C ++静态成员方法调用类实例

Question

Here is a little test program:

#include <iostream>

class Test
{
public:
    static void DoCrash(){ std::cout<< "TEST IT!"<< std::endl; }
};

int main()
{
    Test k;
    k.DoCrash(); // calling a static method like a member method...

    std::system("pause");

    return 0;
}

On VS2008 + SP1 (vc9) it compiles fine: the console just display "TEST IT!".

As far as I know, static member methods shouldn't be called on instanced object.

1. Am I wrong? Is this code correct from the standard point of view?
2. If it's correct, why is that? I can't find why it would be allowed, or maybe it's to help using "static or not" method in templates?

Answer 1

The standard states that it is not necessary to call the method through an instance, that does not mean that you cannot do it. There is even an example where it is used:

C++03, 9.4 static members

A static member s of class X may be referred to using the qualified-id expression X::s; it is not necessary to use the class member access syntax (5.2.5) to refer to a static member. A static member may be referred to using the class member access syntax, in which case the object-expression is evaluated.

class process {
public:
   static void reschedule();
};

process& g();

void f()
{
   process::reschedule(); // OK: no object necessary             
   g().reschedule(); // g() is called
}

Answer 2

Static functions doesn´t need an instanciated object for being called, so

k.DoCrash();

behaves exactly the same as

Test::DoCrash();

using the scope resolution operator (::) to determine the static function inside the class.

Notice that in both case the compiler doesn´t put the this pointer in the stack since the static function doesn't need it.

Answer 3

2) If it's correct, why is that? I can't find why it would be allowed, or maybe it's to help using "static or not" method in templates?

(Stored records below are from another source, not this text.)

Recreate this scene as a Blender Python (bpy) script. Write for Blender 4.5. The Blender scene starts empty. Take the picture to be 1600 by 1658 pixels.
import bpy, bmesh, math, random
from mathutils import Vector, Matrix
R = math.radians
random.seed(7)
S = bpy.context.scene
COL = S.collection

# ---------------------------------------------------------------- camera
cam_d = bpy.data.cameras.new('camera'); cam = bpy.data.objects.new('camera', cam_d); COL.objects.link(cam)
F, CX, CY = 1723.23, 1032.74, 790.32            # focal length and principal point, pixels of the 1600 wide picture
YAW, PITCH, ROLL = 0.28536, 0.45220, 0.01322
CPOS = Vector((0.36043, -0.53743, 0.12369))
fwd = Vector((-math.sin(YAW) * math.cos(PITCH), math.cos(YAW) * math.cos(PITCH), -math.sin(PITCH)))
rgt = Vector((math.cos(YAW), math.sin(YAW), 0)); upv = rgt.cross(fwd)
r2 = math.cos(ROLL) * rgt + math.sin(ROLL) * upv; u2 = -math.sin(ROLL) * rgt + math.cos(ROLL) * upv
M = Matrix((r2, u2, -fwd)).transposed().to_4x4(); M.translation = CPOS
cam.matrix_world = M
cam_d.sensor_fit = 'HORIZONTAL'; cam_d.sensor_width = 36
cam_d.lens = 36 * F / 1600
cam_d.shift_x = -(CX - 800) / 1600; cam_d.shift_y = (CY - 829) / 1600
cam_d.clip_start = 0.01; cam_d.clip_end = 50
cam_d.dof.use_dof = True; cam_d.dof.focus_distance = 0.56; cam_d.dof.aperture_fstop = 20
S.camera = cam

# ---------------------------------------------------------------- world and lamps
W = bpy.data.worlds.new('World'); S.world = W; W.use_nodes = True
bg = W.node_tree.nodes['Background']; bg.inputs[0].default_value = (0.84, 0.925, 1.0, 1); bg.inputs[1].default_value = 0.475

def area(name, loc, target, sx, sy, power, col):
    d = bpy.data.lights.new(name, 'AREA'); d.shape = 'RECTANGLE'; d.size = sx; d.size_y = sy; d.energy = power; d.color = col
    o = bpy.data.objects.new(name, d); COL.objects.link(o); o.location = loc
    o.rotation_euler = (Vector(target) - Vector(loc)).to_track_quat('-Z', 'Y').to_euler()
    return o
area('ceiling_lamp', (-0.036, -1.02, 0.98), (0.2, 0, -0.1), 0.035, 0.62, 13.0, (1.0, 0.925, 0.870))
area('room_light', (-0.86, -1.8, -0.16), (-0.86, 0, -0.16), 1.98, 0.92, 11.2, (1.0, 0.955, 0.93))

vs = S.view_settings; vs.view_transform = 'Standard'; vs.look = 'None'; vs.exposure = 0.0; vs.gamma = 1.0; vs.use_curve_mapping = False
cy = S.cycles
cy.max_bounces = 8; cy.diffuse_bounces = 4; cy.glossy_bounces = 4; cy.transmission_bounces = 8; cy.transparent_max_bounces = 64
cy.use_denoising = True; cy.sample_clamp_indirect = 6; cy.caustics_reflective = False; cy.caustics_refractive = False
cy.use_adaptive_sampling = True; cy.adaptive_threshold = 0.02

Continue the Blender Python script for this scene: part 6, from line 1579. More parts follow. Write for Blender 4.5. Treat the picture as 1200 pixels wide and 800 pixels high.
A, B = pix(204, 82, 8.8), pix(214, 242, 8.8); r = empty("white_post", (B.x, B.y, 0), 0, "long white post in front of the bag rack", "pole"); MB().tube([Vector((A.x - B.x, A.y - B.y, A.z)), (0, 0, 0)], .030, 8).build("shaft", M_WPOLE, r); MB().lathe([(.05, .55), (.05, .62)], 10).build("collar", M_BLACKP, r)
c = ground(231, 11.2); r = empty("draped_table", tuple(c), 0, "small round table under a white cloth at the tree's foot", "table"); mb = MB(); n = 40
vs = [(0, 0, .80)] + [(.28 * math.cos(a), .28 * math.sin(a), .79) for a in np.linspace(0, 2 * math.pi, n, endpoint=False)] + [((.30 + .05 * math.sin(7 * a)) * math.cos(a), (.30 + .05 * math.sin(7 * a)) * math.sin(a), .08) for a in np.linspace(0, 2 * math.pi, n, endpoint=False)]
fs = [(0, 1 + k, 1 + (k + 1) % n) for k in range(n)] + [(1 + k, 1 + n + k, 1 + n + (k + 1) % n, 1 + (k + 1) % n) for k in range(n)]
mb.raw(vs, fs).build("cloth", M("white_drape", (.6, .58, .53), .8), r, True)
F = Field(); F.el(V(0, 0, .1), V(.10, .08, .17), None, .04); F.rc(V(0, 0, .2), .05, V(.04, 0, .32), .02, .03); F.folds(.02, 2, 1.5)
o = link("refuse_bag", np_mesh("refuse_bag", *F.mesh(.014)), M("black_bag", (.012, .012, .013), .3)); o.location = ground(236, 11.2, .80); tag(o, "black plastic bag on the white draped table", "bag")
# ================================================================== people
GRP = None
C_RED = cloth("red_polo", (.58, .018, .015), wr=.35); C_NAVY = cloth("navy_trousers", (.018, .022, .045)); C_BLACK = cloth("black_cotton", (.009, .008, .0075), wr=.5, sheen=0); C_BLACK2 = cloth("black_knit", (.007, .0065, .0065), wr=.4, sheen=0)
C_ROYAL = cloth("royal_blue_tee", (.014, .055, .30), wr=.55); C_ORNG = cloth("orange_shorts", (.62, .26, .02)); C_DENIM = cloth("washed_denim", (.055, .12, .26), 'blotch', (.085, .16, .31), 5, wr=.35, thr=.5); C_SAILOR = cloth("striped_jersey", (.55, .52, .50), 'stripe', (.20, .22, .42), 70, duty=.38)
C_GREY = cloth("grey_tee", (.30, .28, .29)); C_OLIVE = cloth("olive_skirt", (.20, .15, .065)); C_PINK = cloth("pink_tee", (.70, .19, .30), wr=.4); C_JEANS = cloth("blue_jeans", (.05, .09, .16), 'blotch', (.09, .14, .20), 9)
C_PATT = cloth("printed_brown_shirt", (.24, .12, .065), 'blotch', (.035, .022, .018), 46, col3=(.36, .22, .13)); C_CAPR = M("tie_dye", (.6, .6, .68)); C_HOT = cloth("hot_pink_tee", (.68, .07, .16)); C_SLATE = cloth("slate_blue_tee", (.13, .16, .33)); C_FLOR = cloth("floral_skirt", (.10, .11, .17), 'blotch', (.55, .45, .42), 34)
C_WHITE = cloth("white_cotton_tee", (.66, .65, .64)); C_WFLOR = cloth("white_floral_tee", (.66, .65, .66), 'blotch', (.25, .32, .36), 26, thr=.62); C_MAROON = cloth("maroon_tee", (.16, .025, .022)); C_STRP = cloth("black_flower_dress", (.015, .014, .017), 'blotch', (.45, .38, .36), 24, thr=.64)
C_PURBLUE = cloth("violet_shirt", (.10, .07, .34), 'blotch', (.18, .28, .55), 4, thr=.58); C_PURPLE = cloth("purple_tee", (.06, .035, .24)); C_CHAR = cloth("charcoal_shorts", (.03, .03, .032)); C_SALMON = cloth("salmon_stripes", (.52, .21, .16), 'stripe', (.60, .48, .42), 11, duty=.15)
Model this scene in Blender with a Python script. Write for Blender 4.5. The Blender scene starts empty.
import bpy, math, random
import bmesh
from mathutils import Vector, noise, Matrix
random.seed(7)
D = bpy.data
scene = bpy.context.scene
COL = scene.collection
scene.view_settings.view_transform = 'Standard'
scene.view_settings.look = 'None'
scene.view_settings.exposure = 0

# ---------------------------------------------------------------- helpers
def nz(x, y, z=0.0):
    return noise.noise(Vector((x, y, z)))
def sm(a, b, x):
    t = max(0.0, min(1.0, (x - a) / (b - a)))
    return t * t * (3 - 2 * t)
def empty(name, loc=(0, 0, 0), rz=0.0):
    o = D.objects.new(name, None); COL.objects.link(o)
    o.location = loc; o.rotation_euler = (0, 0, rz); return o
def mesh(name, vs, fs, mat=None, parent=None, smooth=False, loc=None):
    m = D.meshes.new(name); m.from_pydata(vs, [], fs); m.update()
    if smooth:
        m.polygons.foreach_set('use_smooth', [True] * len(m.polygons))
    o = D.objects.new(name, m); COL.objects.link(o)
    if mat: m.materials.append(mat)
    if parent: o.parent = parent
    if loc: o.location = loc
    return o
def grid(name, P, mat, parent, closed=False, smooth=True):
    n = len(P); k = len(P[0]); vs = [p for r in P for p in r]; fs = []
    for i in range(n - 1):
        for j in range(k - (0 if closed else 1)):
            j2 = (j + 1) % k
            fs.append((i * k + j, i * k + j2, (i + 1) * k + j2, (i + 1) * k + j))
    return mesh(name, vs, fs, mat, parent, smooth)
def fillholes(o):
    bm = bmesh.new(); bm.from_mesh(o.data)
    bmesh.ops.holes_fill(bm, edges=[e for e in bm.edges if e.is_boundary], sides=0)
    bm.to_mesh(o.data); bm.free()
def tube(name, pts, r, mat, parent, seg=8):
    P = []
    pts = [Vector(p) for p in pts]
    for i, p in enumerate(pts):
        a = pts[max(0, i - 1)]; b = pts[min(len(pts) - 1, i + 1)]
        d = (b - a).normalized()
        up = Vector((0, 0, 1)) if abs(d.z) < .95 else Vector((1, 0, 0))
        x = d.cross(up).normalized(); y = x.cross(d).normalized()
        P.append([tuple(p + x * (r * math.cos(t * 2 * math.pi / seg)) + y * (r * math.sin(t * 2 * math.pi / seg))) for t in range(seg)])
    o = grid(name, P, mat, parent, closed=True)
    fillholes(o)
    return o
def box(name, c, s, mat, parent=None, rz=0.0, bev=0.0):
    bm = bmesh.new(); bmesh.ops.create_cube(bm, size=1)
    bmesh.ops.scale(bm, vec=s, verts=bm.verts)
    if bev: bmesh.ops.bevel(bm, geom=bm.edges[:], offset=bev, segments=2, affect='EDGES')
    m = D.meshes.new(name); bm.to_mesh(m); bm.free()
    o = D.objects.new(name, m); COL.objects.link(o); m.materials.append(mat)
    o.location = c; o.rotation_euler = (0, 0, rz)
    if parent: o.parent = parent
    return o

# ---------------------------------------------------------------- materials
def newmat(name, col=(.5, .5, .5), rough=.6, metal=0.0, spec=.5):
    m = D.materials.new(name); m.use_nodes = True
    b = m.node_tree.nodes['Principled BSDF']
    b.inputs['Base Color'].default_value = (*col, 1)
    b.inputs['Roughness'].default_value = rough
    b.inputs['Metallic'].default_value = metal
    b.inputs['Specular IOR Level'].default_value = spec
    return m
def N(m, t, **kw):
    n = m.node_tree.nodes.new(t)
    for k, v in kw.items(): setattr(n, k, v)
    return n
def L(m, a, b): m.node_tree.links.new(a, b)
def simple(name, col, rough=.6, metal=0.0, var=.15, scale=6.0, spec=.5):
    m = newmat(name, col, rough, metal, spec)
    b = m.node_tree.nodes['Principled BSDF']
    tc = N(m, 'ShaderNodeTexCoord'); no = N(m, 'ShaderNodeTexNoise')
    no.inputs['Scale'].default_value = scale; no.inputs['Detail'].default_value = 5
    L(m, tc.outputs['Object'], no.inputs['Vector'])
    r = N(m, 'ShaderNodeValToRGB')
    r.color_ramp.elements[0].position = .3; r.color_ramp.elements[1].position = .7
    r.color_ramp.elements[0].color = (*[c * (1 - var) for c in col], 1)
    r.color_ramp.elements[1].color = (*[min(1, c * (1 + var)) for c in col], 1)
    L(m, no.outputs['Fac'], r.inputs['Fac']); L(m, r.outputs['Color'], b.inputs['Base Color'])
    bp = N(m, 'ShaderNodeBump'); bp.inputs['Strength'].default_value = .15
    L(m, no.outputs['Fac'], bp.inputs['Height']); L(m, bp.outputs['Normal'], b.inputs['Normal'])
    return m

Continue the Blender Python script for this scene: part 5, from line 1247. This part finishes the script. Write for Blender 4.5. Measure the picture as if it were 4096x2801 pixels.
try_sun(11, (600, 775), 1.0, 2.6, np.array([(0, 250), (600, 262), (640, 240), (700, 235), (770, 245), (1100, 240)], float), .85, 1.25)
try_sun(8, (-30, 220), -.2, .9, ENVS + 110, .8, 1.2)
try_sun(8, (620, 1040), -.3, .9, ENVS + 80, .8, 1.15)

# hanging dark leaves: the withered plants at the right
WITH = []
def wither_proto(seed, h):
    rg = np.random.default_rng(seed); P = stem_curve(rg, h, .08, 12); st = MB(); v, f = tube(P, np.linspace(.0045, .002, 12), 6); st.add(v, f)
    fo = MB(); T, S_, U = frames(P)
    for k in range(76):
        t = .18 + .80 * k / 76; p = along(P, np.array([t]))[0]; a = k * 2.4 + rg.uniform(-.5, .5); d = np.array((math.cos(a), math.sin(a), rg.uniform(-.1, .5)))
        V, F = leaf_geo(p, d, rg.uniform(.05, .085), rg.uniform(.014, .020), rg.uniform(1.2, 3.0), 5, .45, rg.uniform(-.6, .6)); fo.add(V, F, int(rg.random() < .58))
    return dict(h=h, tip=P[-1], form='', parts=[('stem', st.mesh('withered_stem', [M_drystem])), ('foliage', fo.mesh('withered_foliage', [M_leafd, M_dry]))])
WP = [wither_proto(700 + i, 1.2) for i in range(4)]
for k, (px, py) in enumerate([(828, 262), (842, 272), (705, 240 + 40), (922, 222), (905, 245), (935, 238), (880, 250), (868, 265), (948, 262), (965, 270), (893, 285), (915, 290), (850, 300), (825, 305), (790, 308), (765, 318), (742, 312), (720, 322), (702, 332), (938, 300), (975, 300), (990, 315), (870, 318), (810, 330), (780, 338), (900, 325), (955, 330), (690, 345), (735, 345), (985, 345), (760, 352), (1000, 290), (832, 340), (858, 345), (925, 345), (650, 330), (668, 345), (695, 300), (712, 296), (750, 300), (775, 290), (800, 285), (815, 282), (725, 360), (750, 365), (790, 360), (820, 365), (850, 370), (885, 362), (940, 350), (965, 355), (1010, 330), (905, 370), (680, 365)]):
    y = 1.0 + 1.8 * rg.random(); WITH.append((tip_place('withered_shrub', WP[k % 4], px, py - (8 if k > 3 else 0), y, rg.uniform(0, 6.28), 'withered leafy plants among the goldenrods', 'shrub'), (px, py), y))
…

It's potentially useful in several scenarios:

• [the '"static or not" method in templates' you suggest:] when many types could have been specified to a template, and the template then wants to invoke the member: the types providing a static function can be called using the same notation as a member function - the former may be more efficient (no this pointer to pass/bind), while the latter allows polymorphic ( virtual ) dispatch and use of member data

• minimising code maintenance

  • if a function evolves from needing instance-specific data to not needing it - and is therefore made static to allow easy instance-free use and prevent accidental use of instance data - all the points of existing client usage don't need to be labouriously updated

  • if the type's changed the var.f() invocation continues to use the var type's function, whereas Type::f() may need manual correction

• when you have an expression or function call returning a value and want to invoke the (potentially or always) static function, the . notation may prevent you needing to use decltype or a supporting template to get access to the type, just so you can use the :: notation

• sometimes the variable name is just much shorter, more convenient, or named in a more self-documenting way

Answer 4

static methods can be called also using an object of the class, just like it can be done in Java. Nevertheless, you shouldn't do this. Use the scope operator like Test::DoCrash(); Maybe you think of namespaces:

namespace Test {
    void DoCrash() {
        std::cout << "Crashed!!" << std::endl;
    }
};

which can only be called by Test::DoCrash(); from outside that namespace if the function is not imported explicitly using a using directive/declaration into the scope of the caller.